Fa made the comments after a landmark court ruling on the chiefly title of the Vanua o Nadi that challenges the belief these decisions are final and can’t be legally questioned.
He says that legal options are available for those unhappy with how the institutions handle traditional matters, especially regarding traditional titles.
“To the public at large, this decision may come as a surprise because there has been a long held, but mistaken belief, that the decision of the ITLFC is final and conclusive and cannot be challenged by any court of law by sect 7 of the iTaukei Lands Act 1905.”

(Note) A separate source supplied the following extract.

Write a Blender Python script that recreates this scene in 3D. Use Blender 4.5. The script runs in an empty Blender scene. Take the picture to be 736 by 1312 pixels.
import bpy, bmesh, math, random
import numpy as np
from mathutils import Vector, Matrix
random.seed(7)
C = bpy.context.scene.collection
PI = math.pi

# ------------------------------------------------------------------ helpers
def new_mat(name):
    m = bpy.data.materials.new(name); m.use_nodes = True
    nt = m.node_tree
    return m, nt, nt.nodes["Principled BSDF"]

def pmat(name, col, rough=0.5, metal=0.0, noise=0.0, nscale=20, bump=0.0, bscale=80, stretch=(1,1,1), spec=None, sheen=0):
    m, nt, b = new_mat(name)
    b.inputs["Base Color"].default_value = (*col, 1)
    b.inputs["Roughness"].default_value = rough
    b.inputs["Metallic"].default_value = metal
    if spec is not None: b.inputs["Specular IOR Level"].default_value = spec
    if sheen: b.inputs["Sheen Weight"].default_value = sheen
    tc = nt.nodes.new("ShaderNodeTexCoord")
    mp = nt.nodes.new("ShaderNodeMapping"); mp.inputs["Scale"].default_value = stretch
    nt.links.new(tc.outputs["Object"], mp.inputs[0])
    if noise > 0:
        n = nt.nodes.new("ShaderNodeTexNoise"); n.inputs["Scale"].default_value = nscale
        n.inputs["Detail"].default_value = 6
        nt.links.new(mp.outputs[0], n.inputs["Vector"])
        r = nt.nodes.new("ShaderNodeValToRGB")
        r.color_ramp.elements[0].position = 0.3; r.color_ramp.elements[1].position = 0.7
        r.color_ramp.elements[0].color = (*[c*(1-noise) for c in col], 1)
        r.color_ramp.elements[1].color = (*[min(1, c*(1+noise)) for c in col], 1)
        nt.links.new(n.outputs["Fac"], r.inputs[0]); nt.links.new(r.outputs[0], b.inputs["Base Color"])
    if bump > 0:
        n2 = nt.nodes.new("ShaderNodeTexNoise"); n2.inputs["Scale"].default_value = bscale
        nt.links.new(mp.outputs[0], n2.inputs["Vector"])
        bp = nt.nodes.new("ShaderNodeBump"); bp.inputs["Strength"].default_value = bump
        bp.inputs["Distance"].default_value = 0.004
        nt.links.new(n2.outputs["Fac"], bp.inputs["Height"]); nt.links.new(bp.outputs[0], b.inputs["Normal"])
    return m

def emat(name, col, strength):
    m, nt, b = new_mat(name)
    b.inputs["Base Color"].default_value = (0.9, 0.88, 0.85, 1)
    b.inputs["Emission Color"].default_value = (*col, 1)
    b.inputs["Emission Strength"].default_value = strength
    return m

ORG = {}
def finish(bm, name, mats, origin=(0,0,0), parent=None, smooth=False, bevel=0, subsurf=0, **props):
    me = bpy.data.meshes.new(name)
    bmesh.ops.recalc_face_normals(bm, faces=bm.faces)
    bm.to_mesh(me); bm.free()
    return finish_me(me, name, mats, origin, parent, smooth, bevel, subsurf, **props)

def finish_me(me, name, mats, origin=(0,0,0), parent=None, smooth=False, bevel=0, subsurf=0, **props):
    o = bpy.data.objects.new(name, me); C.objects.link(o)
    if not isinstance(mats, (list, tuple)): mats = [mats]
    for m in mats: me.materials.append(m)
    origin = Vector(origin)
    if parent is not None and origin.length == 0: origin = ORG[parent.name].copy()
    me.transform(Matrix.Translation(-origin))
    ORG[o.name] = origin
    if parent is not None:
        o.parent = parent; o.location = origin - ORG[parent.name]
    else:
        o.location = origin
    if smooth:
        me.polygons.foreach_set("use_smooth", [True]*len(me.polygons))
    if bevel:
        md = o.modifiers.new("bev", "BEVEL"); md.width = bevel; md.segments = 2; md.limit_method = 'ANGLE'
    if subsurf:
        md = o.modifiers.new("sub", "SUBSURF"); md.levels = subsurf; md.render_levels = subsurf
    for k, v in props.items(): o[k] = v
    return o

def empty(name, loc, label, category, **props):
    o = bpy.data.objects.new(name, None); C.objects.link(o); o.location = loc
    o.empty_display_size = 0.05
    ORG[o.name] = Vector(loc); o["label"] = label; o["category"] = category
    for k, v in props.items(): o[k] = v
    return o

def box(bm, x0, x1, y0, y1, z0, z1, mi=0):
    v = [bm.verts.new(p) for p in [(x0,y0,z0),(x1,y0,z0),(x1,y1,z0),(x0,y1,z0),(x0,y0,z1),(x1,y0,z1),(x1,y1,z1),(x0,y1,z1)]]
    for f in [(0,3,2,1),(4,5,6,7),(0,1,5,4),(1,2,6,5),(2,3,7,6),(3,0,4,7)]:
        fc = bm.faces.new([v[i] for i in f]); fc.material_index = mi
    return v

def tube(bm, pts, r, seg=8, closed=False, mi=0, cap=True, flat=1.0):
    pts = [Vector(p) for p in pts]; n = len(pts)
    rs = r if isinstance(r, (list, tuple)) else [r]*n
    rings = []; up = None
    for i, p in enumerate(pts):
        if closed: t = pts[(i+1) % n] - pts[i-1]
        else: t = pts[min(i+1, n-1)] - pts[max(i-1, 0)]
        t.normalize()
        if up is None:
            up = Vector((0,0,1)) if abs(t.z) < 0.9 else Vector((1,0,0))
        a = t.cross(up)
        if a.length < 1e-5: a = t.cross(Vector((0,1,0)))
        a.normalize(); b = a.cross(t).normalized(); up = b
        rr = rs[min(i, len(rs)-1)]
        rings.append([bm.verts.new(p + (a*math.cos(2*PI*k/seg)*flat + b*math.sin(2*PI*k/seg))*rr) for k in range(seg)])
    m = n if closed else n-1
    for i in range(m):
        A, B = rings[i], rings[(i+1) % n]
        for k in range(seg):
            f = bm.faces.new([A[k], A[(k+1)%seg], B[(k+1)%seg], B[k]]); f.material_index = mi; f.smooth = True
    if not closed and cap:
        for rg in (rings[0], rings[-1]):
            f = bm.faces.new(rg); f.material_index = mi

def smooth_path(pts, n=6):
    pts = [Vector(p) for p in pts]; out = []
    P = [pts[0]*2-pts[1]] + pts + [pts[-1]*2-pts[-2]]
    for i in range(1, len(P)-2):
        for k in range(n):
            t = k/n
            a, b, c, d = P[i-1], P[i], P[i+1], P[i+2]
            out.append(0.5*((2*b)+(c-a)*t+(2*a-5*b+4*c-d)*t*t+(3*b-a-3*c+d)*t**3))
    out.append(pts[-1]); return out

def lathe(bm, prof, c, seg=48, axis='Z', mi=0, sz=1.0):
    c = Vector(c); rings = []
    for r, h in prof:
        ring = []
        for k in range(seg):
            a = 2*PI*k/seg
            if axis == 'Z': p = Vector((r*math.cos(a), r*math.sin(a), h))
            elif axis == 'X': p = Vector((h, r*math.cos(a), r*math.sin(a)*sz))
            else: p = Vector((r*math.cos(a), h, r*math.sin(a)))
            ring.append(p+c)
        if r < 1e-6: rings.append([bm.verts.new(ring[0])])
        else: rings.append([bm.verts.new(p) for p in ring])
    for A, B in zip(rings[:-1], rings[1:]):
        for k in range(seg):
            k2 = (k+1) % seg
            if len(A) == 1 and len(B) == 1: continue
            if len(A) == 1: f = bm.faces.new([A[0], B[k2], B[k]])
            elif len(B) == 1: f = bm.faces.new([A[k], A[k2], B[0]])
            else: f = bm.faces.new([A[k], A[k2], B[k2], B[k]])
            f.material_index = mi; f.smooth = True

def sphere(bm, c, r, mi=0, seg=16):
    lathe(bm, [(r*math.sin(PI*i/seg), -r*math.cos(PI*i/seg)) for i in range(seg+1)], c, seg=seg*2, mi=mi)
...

Fa adds that the case won this week shows the institution doesn’t have absolute power, as all their actions can be legally reviewed.
“The perception seems to be that the ILFC will decide, I have the power to decide, now that has often been mistaken as I will decide the way I want. Of course you will have to decide, but you will decide based on the records.”
He says the case has opened opportunities for others in similar situations to seek redress, adding that politics often interfere with chiefly titles due to political power.
“The best way is to take it to court and get it sorted out in a fair and just manner, sometimes you win sometimes you lose, but the process is transparent and if the process is transparent then the people will buy into that decision”.
Fa said the High Court decision offers valuable guidance to the ITLFC, helping them improve how they conduct their affairs and interact with landowning communities.